Quand dans notre vie quotidienne, personnelle ou communautaire, familiale ou professionnelle, nous parvenons à vivre ces vertus et que nous comprenons qu'elles nous viennent de notre méditation, de notre compréhension de l'évangile, lorsque nous nous découvrons transformés par la grâce et par l'Esprit, lorsqu'au lieu d'accaparer le pouvoir, les décisions, les richesses, nous partageons parce que nous avons compris en notre for intérieur que c'est cela que veut l'évangile, alors c'est la joie qui l'emporte.

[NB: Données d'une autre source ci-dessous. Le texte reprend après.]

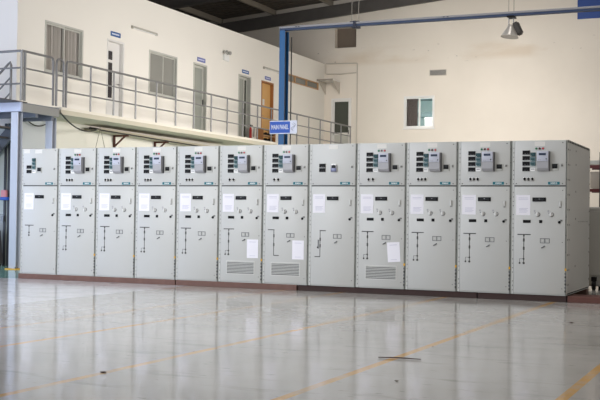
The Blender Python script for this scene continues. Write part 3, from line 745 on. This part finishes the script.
def f_plate(mb):
    rect_frame(mb, 'x', .425, .562, .742, .812, -.006, -.002, .007, 'relay_side'); mb.box(.488, .5, -.006, -.002, .75, .805, 'relay_side')
    mb.box(.432, .555, -.0035, -.002, .749, .805, 'cab_edge'); mb.cyl((.46, -.006, .777), (.46, -.003, .777), .013, 'cab', 10); mb.cyl((.528, -.006, .777), (.528, -.003, .777), .013, 'cab', 10)
    return mb
def f_lever(mb):
    mb.cyl((.475, -.01, .69), (.475, -.002, .69), .014, 'cab_edge', 12); mb.tube([(.445, -.014, .672), (.475, -.014, .688), (.495, -.014, .702)], .007, 'relay_side', 6); return mb
def f_T(full):
    def g(mb):
        y0, y1 = -.0035, -.002
        mb.box(.1, .29, y0, y1, .855, .869, 'mimic')
        z1 = .445 if full else .68
        mb.box(.188, .198, y0, y1, z1, .86, 'mimic')
        mb.box(.181, .205, y0, y1, .835, .852, 'mimic')
        if full:
            for z in (.76, .64): mb.box(.181, .205, y0 - .001, y1, z, z + .045, 'mimic')
            mb.cyl((.193, y0 - .002, .51), (.193, y1, .51), .014, 'mimic', 10); mb.cyl((.193, y0 - .002, .45), (.193, y1, .45), .017, 'mimic', 10)
            mb.box(.135, .19, y0, y1, .508, .514, 'relay_side'); mb.box(.132, .138, y0, y1, .45, .514, 'relay_side'); mb.cyl((.135, y0 - .002, .45), (.135, y1, .45), .014, 'mimic', 10)
        else:
            mb.cyl((.193, y0 - .002, .685), (.193, y1, .685), .016, 'mimic', 10); mb.box(.178, .208, y0, y1, .72, .745, 'mimic')
        return mb
    return g
def f_step(kind):
    def g(mb):
        y0, y1 = -.0035, -.002
        a, c = ((.1, .215), (.205, .295)) if kind == 7 else ((.195, .3), (.115, .205))
        mb.box(a[0], a[1], y0, y1, .855, .868, 'mimic'); mb.box(.2, .21, y0, y1, .45, .86, 'mimic'); mb.box(c[0], c[1], y0, y1, .448, .46, 'mimic')
        for z in ((.74, .6) if kind == 7 else (.7, .6)): mb.box(.196, .217, y0 - .001, y1, z, z + .05, 'mimic')
        if kind == 8: mb.box(.165, .185, y0, y1, .58, .72, 'relay_side'); mb.cyl((.165, y0 - .002, .6), (.165, y1, .6), .014, 'mimic', 10)
        return mb
    return g
def f_vent(mb):
    rect_frame(mb, 'x', .16, .668, .132, .35, -.007, -.002, .012, 'cab_l')
    mb.box(.172, .656, -.0035, -.002, .144, .338, 'vent_s')
    for i in range(8):
        z = .15 + i * .0235; mb.box(.172, .656, -.0042, -.0034, z, z + (.013 if i == 0 else .006), 'vent_d'); mb.prism([(-.0034, z + .008), (-.014, z + .010), (-.0034, z + .02)], 'x', .172, .656, 'vent')
    return mb
def f_sheet(mb):
    mb.box(0, .2, -.006, -.002, 0, .3, 'paper'); mb.box(.04, .16, -.0066, -.0055, .255, .262, 'ink'); mb.box(.05, .15, -.0066, -.0055, .035, .04, 'ink'); return mb
def f_sticker(mb):
    mb.box(.775, .799, -.003, .007, .355, .39, 'yellow')
    for i in range(6): mb.box(.776, .798, -.002, .007, .05 + i * .05, .078 + i * .05, 'relay_side' if i % 2 else 'mimic')
    return mb
def f_side(mb):
    x = PW - .004
    mb.box(x, x + .005, .10, CD - .03, .05, CH - .04, 'cab', .002)
    mb.box(x, x + .004, .012, .094, .02, CH - .04, 'cab_l', .001)
    for i in range(12): mb.box(x + .001, x + .006, .2 + i * .15, .3 + i * .15, .034, .046, 'label')
    for y in (.065, .19, 2.0):
        for i in range(10): mb.cyl((x + .004, y, .15 + i * .215), (x + .009, y, .15 + i * .215), .013, 'hole', 8)
    for y in (.72,):
        for z in (.4, 1.1, 1.5, 1.9, 2.1): mb.cyl((x + .005, y, z), (x + .009, y, z), .014, 'hole', 8)
    for i in range(8): mb.cyl((x + .005, 1.0 + i * .12, 1.06), (x + .008, 1.0 + i * .12, 1.06), .009, 'relay_side', 8)
    for i in range(14): mb.box(x - .03, x + .007, .08 + i * .14, .15 + i * .14, CH - .03, CH + .003, 'gap')
    for i in range(1): mb.box(x + .001, x + .007, .1, CD - .05, .012, .03, 'gap')
    return mb

def cubicle(i):
    n = i + 1
    r = empty('switchgear_cubicle', (i * PW, 0, Z0))
    vent = n in (6, 7, 9); plain = n in (1, 8)
    cpart('body', 'carcass', f_body, r); cpart('sl', 'perforated_strip', f_strip_l, r); cpart('sr', 'joint_strip', f_strip_r, r)
    cpart('gap', 'door_gap', f_gap, r); cpart('kick', 'sill', f_kick, r)
    td = cpart('td', 'instrument_door', f_top_door, r); ld = cpart('ld', 'main_door', f_low_door, r)
    if n not in (1, 7, 8): cpart('stk', 'warning_sticker', f_sticker, r)
    cpart('knob', 'latch', f_knob, td); cpart('brand', 'brand_plate', f_brand, td)['label'] = 'teal plate with white lettering'
    if n == 1:
        for z in (1.865, 1.785): cpart('meter', 'meter', f_meter, td, (.122, 0, z))
        cpart('teal', 'relay_module', f_teal, td, (-.035, 0, .005)); cpart('wh', 'white_module', f_wh, td, (-.03, 0, .015)); cpart('em', 'energy_meter', f_emeter, td, (-.215, 0, .005))
        cpart('lb1', 'name_plate', lambda mb: mb.box(.0, .13, -.004, -.002, 0, .07, 'label'), td, (.052, 0, 2.14)); cpart('lb', 'name_plate', f_lblplate, td, (-.035, 0, 0))
    elif n == 8:
        for z in (1.85, 1.78): cpart('meter', 'meter', f_meter, td, (.178, 0, z))
        def f_blue(mb):
            mb.box(.37, .48, -.02, -.002, 1.775, 1.885, 'relay_grey', .01); mb.box(.382, .468, -.03, -.02, 1.785, 1.84, 'bluemeter', .006); mb.cyl((.425, -.026, 1.855), (.425, -.02, 1.855), .035, 'dark', 14); mb.box(.39, .46, -.022, -.002, 1.885, 1.905, 'white'); return mb
        cpart('bm', 'round_top_meter', f_blue, td)['label'] = 'small blue grey meter with dark top'
        cpart('lb', 'name_plate', f_lblplate, td)
    else:
        for z in (2.015, 1.935, 1.855, 1.775): cpart('meter', 'meter', f_meter, td, (.163, 0, z))
        cpart('teal', 'relay_module', f_teal, td); cpart('wh', 'white_module', f_wh, td)
        pr = cpart('relay', 'protection_relay', f_relay, td)
        pr['label'] = 'grey protruding relay box with pale blue display face'
        # the face and screen are merged here so that they stay one level below the door
        cpart('rface', 'relay_face', f_relay_face, td); cpart('lcd', 'relay_display', f_lcd, td)
        cpart('em', 'energy_meter', f_emeter, td, (.012, 0, 0)); cpart('lb', 'name_plate', f_lblplate, td)
        for x, c in ((.36, 'green_l'), (.408, 'dark_l'), (.456, 'red_l')): cpart(c, 'indicator_lamp', f_lamp(c), td, (x, 0, 2.1))
        for x in ((.175, .23, .285) if not vent else (.18, .25)): cpart('sw', 'selector_switch', f_sw, td, (x, 0, 1.635))
    cpart('paper', 'paper_sheet', f_paper, ld)['label'] = 'white paper sheet with faint print'
    cpart('disp', 'display_window', f_disp, ld); cpart('handle', 'handle', f_handle, ld); cpart('key', 'lock', f_key, ld); cpart('plate', 'nameplate', f_plate, ld); cpart('lever', 'lever', f_lever, ld)
    if not plain:
        for x in (.385, .58): cpart('turn', 'turn_knob', f_turn, ld, (x, 0, 1.155))
        cpart('win', 'viewing_window', f_win, ld); cpart('sq', 'push_button', f_sq, ld)
    if n in (7, 8): cpart('step%d' % n, 'mimic_diagram', f_step(n), ld)
    else: cpart('T%d' % (n != 1), 'mimic_diagram', f_T(n != 1), ld)
    if vent:
        cpart('vent', 'vent_grille', f_vent, ld)
        s = cpart('sheet', 'notice_sheet', f_sheet, ld, (.53, 0, .40)); s['label'] = 'blank white notice sheet taped on the door'
        if n == 9: s.rotation_euler = (0, math.radians(-4), 0)
    if n == 12: cpart('side', 'side_panel', f_side, r)['label'] = 'bolted grey end panel'
    return r
LBL = ['leftmost grey switchgear cubicle with short mimic line, few instruments and no protruding box',
 'grey switchgear cubicle second from the left, right beside the one with the short mimic line',
 'grey switchgear cubicle third from the left, without louvres, T-shaped mimic line',
 'grey switchgear cubicle fourth from the left, without louvres, T-shaped mimic line',
 'grey switchgear cubicle fifth from the left, directly left of the first louvred cubicle',
 'leftmost louvred grey cubicle with T-shaped mimic line, left of the other louvred neighbour',
 'louvred grey cubicle with step-shaped mimic line, standing below the MAIN PANEL sign',
 'plain grey cubicle with only two meters, one small round-topped meter and step-shaped mimic line',
 'louvred grey cubicle with tilted notice sheet, right of the plain two-meter cubicle',
 'grey switchgear cubicle directly right of the louvred one with the tilted sheet',
 'grey switchgear cubicle second from the right end of the row',
 'rightmost grey switchgear cubicle at the row end, its bolted side panel showing']
for i in range(12): tag(cubicle(i), LBL[i], 'switchgear', 'switchgear cubicles in the row')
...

Lorsque nous vivons une réelle fraternité avec des gens qui sont différents de nous et que nous découvrons un frère, une sœur, dans la foi dans quelqu'un qui pense différemment, c'est la joie qui l'emporte. Lorsque dans les difficultés, nous nous découvrons solidaires les uns avec les autres, lorsque nous nous soutenons et nous encourageons, lorsque nous nous réconfortons tout en nous rappelant à nos devoirs c'est la joie qui l'emporte. Et tout cela non pas parce que notre effort ou que nous serions meilleurs que les autres mais lorsque c'est la parole de Dieu, cette parole que nous discernons jour après jour avec intelligence, avec émotion, avec lucidité et avec exigence qui nous porte, alors oui c'est la joie qui demeure et personne ne peut nous l'enlever.

Dans les difficultés qui ont été les miennes avant de vous rejoindre, dans l'adversité qu'il m'a fallu affronter, il y a une chose que personne n'a jamais pu atteindre, c'est la joie que je trouve en l'Éternel et qui est le nom qu'avec Esdras et Paul, j'appellerai la foi. Cette même foi en Christ qui a soutenu et accompagné chacun d'entre vous à sa manière et qui aujourd'hui fonde cette communauté que nous formons. Ainsi le « bon combat de la foi » sera-t-il le « beau combat de la joie », cette joie qui naît de la foi.